IBARAKIドリーム・パス事業について

それから、「IBARAKIドリーム・パス事業」についてです。このドリーム・パス事業については、何回も説明させていただいていますので、その目的等については、ここでは省略をさせていただきますが、今年の1月19日に最終的な実践活動発表「IBARAKIドリーム★パスAWARD」を開催させていただきました。別添の資料左側のところが実際にその大会に出てきた、15チームでございます。このうち6チームが、午後から行われた決勝に参加をいたしました。大会の結果につきましては、3(1)に載せさせていただきましたが、優秀賞、と審査員特別賞ということで、それぞれの企画名、それからどういう方がどういうことやったか、そして、副賞として、それだけのものを、お贈りしたわけでございます。

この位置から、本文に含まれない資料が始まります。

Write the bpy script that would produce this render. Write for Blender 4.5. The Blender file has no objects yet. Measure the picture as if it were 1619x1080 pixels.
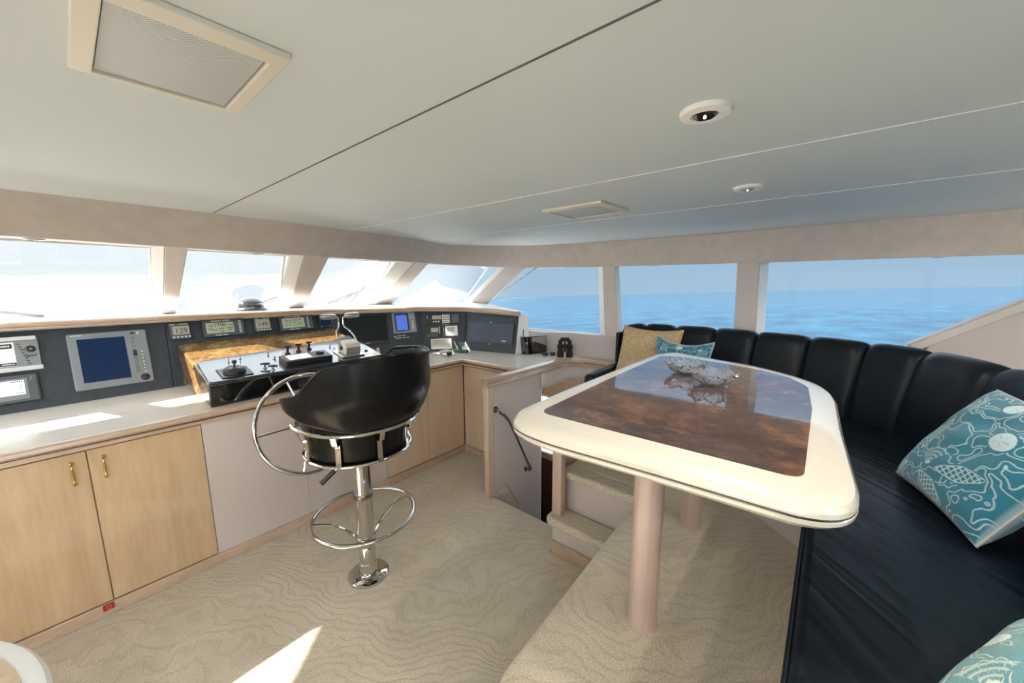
import bpy, bmesh, math, random
import numpy as np
from mathutils import Vector, Matrix, Quaternion
random.seed(7)
PI = math.pi
COL = bpy.context.scene.collection
V = Vector

# ------------------------------------------------------------------ materials
def new_mat(name):
    m = bpy.data.materials.new(name); m.use_nodes = True
    nt = m.node_tree; nt.nodes.clear()
    out = nt.nodes.new('ShaderNodeOutputMaterial'); b = nt.nodes.new('ShaderNodeBsdfPrincipled')
    nt.links.new(b.outputs[0], out.inputs[0])
    return m, nt, b, out

def coords(nt, scale=(1, 1, 1), rot=(0, 0, 0)):
    tc = nt.nodes.new('ShaderNodeTexCoord'); mp = nt.nodes.new('ShaderNodeMapping')
    mp.inputs['Scale'].default_value = scale; mp.inputs['Rotation'].default_value = rot
    nt.links.new(tc.outputs['Object'], mp.inputs[0]); return mp.outputs[0]

def noise(nt, vec, scale, detail=3, rough=.5, dist=0):
    n = nt.nodes.new('ShaderNodeTexNoise'); n.inputs['Scale'].default_value = scale
    n.inputs['Detail'].default_value = detail; n.inputs['Roughness'].default_value = rough
    n.inputs['Distortion'].default_value = dist
    nt.links.new(vec, n.inputs['Vector']); return n.outputs['Fac']

def ramp(nt, fac, stops):
    r = nt.nodes.new('ShaderNodeValToRGB'); els = r.color_ramp.elements
    while len(els) < len(stops): els.new(.5)
    for e, (p, c) in zip(els, stops): e.position = p; e.color = (*c, 1)
    nt.links.new(fac, r.inputs[0]); return r.outputs[0]

def bump(nt, b, h, strength=.2, dist=.002):
    n = nt.nodes.new('ShaderNodeBump'); n.inputs['Strength'].default_value = strength
    n.inputs['Distance'].default_value = dist
    nt.links.new(h, n.inputs['Height']); nt.links.new(n.outputs[0], b.inputs['Normal']); return n

def plain(name, c, rough=.5, metal=0, coat=0, spec=None, var=.06, vscale=6, bmp=0, bscale=200):
    m, nt, b, o = new_mat(name)
    v = coords(nt)
    f = noise(nt, v, vscale, 3)
    lo = tuple(x*(1-var) for x in c); hi = tuple(min(1, x*(1+var)) for x in c)
    nt.links.new(ramp(nt, f, [(.3, lo), (.7, hi)]), b.inputs['Base Color'])
    b.inputs['Roughness'].default_value = rough; b.inputs['Metallic'].default_value = metal
    b.inputs['Coat Weight'].default_value = coat; b.inputs['Coat Roughness'].default_value = .04
    if spec is not None: b.inputs['Specular IOR Level'].default_value = spec
    if bmp: bump(nt, b, noise(nt, v, bscale, 2), bmp)
    return m

def emis(name, c, s, base=None):
    m, nt, b, o = new_mat(name)
    b.inputs['Base Color'].default_value = (*(base or c), 1); b.inputs['Roughness'].default_value = .25; b.inputs['Specular IOR Level'].default_value = .2
    b.inputs['Emission Color'].default_value = (*c, 1); b.inputs['Emission Strength'].default_value = s
    return m

def grain(name, c1, c2, stretch, scale=6, rough=.4, coat=.2, rot=(0, 0, 0), p=(.35, .7)):
    m, nt, b, o = new_mat(name)
    v = coords(nt, stretch, rot)
    f = noise(nt, v, scale, 5, .6, .4)
    f2 = noise(nt, v, scale*7, 3, .6)
    mx = nt.nodes.new('ShaderNodeMath'); mx.operation = 'MULTIPLY_ADD'; mx.inputs[1].default_value = .35
    nt.links.new(f2, mx.inputs[0]); 
    m2 = nt.nodes.new('ShaderNodeMath'); m2.operation = 'MULTIPLY'; m2.inputs[1].default_value = .68
    nt.links.new(f, m2.inputs[0]); nt.links.new(m2.outputs[0], mx.inputs[2])
    nt.links.new(ramp(nt, mx.outputs[0], [(p[0], c1), (p[1], c2)]), b.inputs['Base Color'])
    b.inputs['Roughness'].default_value = rough; b.inputs['Coat Weight'].default_value = coat
    b.inputs['Coat Roughness'].default_value = .08
    return m

def burl(name, dark, mid, light, rough=.25, coat=1, scale=7, ior=1.5):
    m, nt, b, o = new_mat(name)
    v = coords(nt)
    f = noise(nt, v, scale, 8, .65, 1.6)
    g = noise(nt, v, scale*6, 5, .7, 1)
    a = nt.nodes.new('ShaderNodeMath'); a.operation = 'MULTIPLY_ADD'; a.inputs[1].default_value = .4
    nt.links.new(g, a.inputs[0])
    a2 = nt.nodes.new('ShaderNodeMath'); a2.operation = 'MULTIPLY'; a2.inputs[1].default_value = .62
    nt.links.new(f, a2.inputs[0]); nt.links.new(a2.outputs[0], a.inputs[2])
    nt.links.new(ramp(nt, a.outputs[0], [(.36, dark), (.5, mid), (.64, light)]), b.inputs['Base Color'])
    b.inputs['Roughness'].default_value = rough; b.inputs['Coat Weight'].default_value = coat
    b.inputs['Coat Roughness'].default_value = .015; b.inputs['Coat IOR'].default_value = ior; b.inputs['Specular IOR Level'].default_value = .15
    return m

def carpet_mat():
    m, nt, b, o = new_mat('carpet_wool')
    v = coords(nt)
    wn = nt.nodes.new('ShaderNodeTexNoise'); wn.inputs['Scale'].default_value = 1.7; wn.inputs['Detail'].default_value = 2
    nt.links.new(v, wn.inputs['Vector'])
    sub = nt.nodes.new('ShaderNodeVectorMath'); sub.operation = 'SUBTRACT'; sub.inputs[1].default_value = (.5, .5, .5)
    nt.links.new(wn.outputs['Color'], sub.inputs[0])
    scl = nt.nodes.new('ShaderNodeVectorMath'); scl.operation = 'SCALE'; scl.inputs['Scale'].default_value = .8
    nt.links.new(sub.outputs[0], scl.inputs[0])
    add = nt.nodes.new('ShaderNodeVectorMath'); nt.links.new(v, add.inputs[0]); nt.links.new(scl.outputs[0], add.inputs[1])
    w = nt.nodes.new('ShaderNodeTexWave'); w.wave_type = 'BANDS'; w.bands_direction = 'DIAGONAL'
    w.inputs['Scale'].default_value = 7.5; w.inputs['Distortion'].default_value = 5
    w.inputs['Detail'].default_value = 2.5; w.inputs['Detail Scale'].default_value = 2.2
    nt.links.new(add.outputs[0], w.inputs['Vector'])
    lines = nt.nodes.new('ShaderNodeMapRange'); lines.inputs[1].default_value = .0; lines.inputs[2].default_value = .5
    nt.links.new(w.outputs['Fac'], lines.inputs[0])
    n1 = noise(nt, v, 190, 3, .7); n2 = noise(nt, v, 4, 3)
    base = ramp(nt, n2, [(.3, (.60, .53, .415)), (.7, (.68, .61, .49))])
    tuft = ramp(nt, n1, [(.35, (.66, .65, .63)), (.62, (1.04, 1.04, 1.04))])
    ln = ramp(nt, lines.outputs[0], [(0, (.91, .90, .885)), (1, (1, 1, 1))])
    m1 = nt.nodes.new('ShaderNodeMixRGB'); m1.blend_type = 'MULTIPLY'; m1.inputs[0].default_value = 1
    m2 = nt.nodes.new('ShaderNodeMixRGB'); m2.blend_type = 'MULTIPLY'; m2.inputs[0].default_value = 1
    nt.links.new(base, m1.inputs[1]); nt.links.new(tuft, m1.inputs[2])
    nt.links.new(m1.outputs[0], m2.inputs[1]); nt.links.new(ln, m2.inputs[2])
    nt.links.new(m2.outputs[0], b.inputs['Base Color'])
    b.inputs['Roughness'].default_value = .95; b.inputs['Specular IOR Level'].default_value = .1
    b.inputs['Sheen Weight'].default_value = .15
    ad = nt.nodes.new('ShaderNodeMath'); ad.operation = 'ADD'
    nt.links.new(n1, ad.inputs[0]); nt.links.new(lines.outputs[0], ad.inputs[1])
    bump(nt, b, ad.outputs[0], .3, .004)
    return m

def leather(name, c, rough=.32, bs=.35, bd=.012):
    m, nt, b, o = new_mat(name)
    v = coords(nt)
    b.inputs['Base Color'].default_value = (*c, 1); b.inputs['Specular IOR Level'].default_value = .22
    nt.links.new(ramp(nt, noise(nt, v, 5, 3), [(.3, (rough*.85,)*3), (.7, (rough*1.25,)*3)]), b.inputs['Roughness'])
    vo = nt.nodes.new('ShaderNodeTexVoronoi'); vo.inputs['Scale'].default_value = 420
    nt.links.new(v, vo.inputs['Vector'])
    mu = nt.nodes.new('ShaderNodeMath'); mu.operation = 'MULTIPLY_ADD'; mu.inputs[1].default_value = .0002/bd
    nt.links.new(vo.outputs['Distance'], mu.inputs[0])
    mp1 = coords(nt, (1, 1, 1), (0, 0, -.72))
    mp2 = nt.nodes.new('ShaderNodeMapping'); mp2.inputs['Scale'].default_value = (1.1, 9, 3); nt.links.new(mp1, mp2.inputs[0])
    nt.links.new(noise(nt, mp2.outputs[0], 1.6, 2, .45, .4), mu.inputs[2])
    bump(nt, b, mu.outputs[0], bs, bd)
    return m

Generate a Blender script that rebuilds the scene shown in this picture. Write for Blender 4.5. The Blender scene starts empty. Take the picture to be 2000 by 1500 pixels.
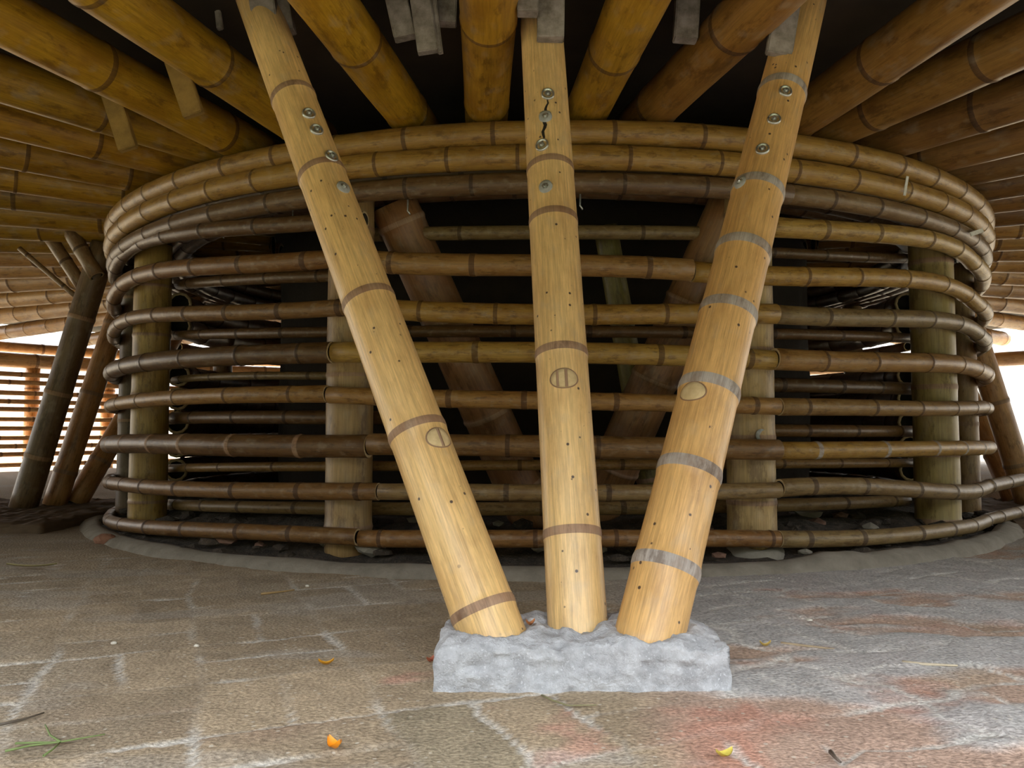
import bpy, math, random
import numpy as np
from mathutils import Vector, Matrix
random.seed(7)
S = bpy.context.scene
COL = S.collection
PI = math.pi

# ---------------------------------------------------------------- camera, world, sun, exposure
F = 1600.0; CAMZ = 0.343; PITCH = math.radians(3.22)
cd = bpy.data.cameras.new('camera'); cam = bpy.data.objects.new('camera', cd); COL.objects.link(cam)
cd.sensor_width = 36; cd.lens = 36*F/2000; cd.clip_start = 0.02
cam.location = (0, 0, CAMZ); cam.rotation_euler = (PI/2+PITCH, 0, 0)
S.camera = cam
W = bpy.data.worlds.new('world'); S.world = W; W.use_nodes = True
wn = W.node_tree.nodes; wl = W.node_tree.links; bg = wn['Background']
tc = wn.new('ShaderNodeTexCoord'); sp = wn.new('ShaderNodeSeparateXYZ'); wl.new(tc.outputs['Generated'], sp.inputs[0])
def wramp(src, stops):
    c_ = wn.new('ShaderNodeValToRGB'); wl.new(src, c_.inputs[0]); el = c_.color_ramp.elements
    while len(el) < len(stops): el.new(0.5)
    for e_, (p_, k_) in zip(el, stops): e_.position = p_; e_.color = (*k_, 1)
    return c_.outputs[0]
def wmix(f, a, b):
    m_ = wn.new('ShaderNodeMix'); m_.data_type = 'RGBA'; wl.new(f, m_.inputs[0]); wl.new(a, m_.inputs[6]); wl.new(b, m_.inputs[7]); return m_.outputs[2]
sky_open = wramp(sp.outputs[2], [(0.0, (0.22, 0.21, 0.19)), (0.25, (0.28, 0.275, 0.265)), (0.6, (0.95, 1.0, 1.08))])          # hazy white sky
sky_near_dark = wramp(sp.outputs[2], [(0.0, (0.02, 0.022, 0.012)), (0.24, (0.05, 0.055, 0.035)), (0.52, (0.95, 1.0, 1.06))])  # low near-side sky darkened, as if by unseen trees, to dim upper poles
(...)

資料9ページに、上位入賞者のコメントが書いてございますが最優秀賞の柴沼纏さん。並木中等の3年生ですけども、この方は、病気で声を出すことができなくなったおばあさんとのコミュニケーションアプリを開発をして、息を発する回数による方法を最初に考えたんですが問題があったので、まばたきの回数でコミュニケーションを取れないか、ということでアプリを開発したものでございます。将来的には世界中の人に使ってもらって、コミュニケーションに困っている人を何とか手助けしたい。そういうことを、おっしゃっていました。それからその下は第2位の常盤さん。土浦日大中等教育学校の方、この方は、自分の母校が廃校になってしまった。それを、高齢者向けの学校、「楽校」という字を使ってましたけども、それを高齢者向けの学校として開校して、行政機関とか、自治会の会長さん、高校生ボランティアなどの協力を得ながら、実施した。そういう取組を発表してくださいました。それから最後の中村さんは自律型走行ロボットですけども、これはおじいさんおばあさんの荷物の運搬を楽にしてあげたいという思いから、自律型の走行ロボットを開発して、センサーで、追尾する機能を備えたロボット作ったものでございます。今後、さらに改良したいと言ってらっしゃいます。
これらの発表に対しましては、(2)マッチングと書かせていただきました。発表してお終いではなくて、興味を示した企業さんが、各チームにこれからもサポートを続けていこうという、そういうスキームでございます。並木中等教育学校には(株)日立製作所、(株)フォーカスシステムズ、(株)リバネスが、右に書いてあるような支援内容を御提供くださってますし、それから、土浦日大・岩瀬日大の取組には桜川市が支援を申し出ております。石岡市、笠間市も支援を申し出ている。ですから、子供たちが自分で考えたことが、世の中から、要するに大人から評価をされ、それが実現するかどうかは難しいですが、もし企業の方で興味を示してくれば、それが商品化されることもあるかもしれない。そういう取組がドリームパス事業というものでございます。

私からの説明は、以上とさせていただきます。